Transition metals can be found in groups three through 11 on the periodic table. These metals have many fascinating properties, including the formation of multiple
ions, some of which form colored solutions. Vanadium is a period four transition metal that forms an ion with an unusual yellow
color in solution. This ion is the V5+ ion.
A transition element is defined as having atoms with incomplete d subshells or can
form cations with incomplete d subshells. It is because of this incomplete d subshell that these elements have unique
properties. The electronic configuration of a vanadium atom is 1s2 2s2 2p6 3s2 3p6 4s2 3d3. Writing out the electronic configuration for elements in period four and beyond is a
lengthy process, so we can use a form of shorthand called condensed notation.

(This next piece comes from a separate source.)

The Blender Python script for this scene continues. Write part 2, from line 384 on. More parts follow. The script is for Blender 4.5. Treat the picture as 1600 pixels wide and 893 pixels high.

We can use the noble gas in the prior period on the periodic table, which in this
case is argon, to represent the core electrons of the atom. After writing brackets Ar, then we write the remaining subshells, which contain the
valence electrons. Now, when period four transition metals form cations, they lose electrons from the 4s
subshell first, before losing electrons from the 3d subshell.
In this question, we must determine the electronic configuration of the V5+ ion. A charge of five plus indicates that the vanadium atom lost five electrons. First, we will remove two electrons from the 4s subshell, leaving us with the
electronic configuration brackets Ar 3d3. The 4s subshell is now empty, so we’ll have to remove the next three electrons from
the 3d subshell. Since there are only three electrons in the 3d subshell, it is now empty as well,
which leaves us with an electronic configuration of brackets Ar.
If we look at the answer choices, the only one that matches the electronic
configuration we wrote is answer choice (E). Therefore, the electronic configuration of the V5+ ion is (E), brackets Ar.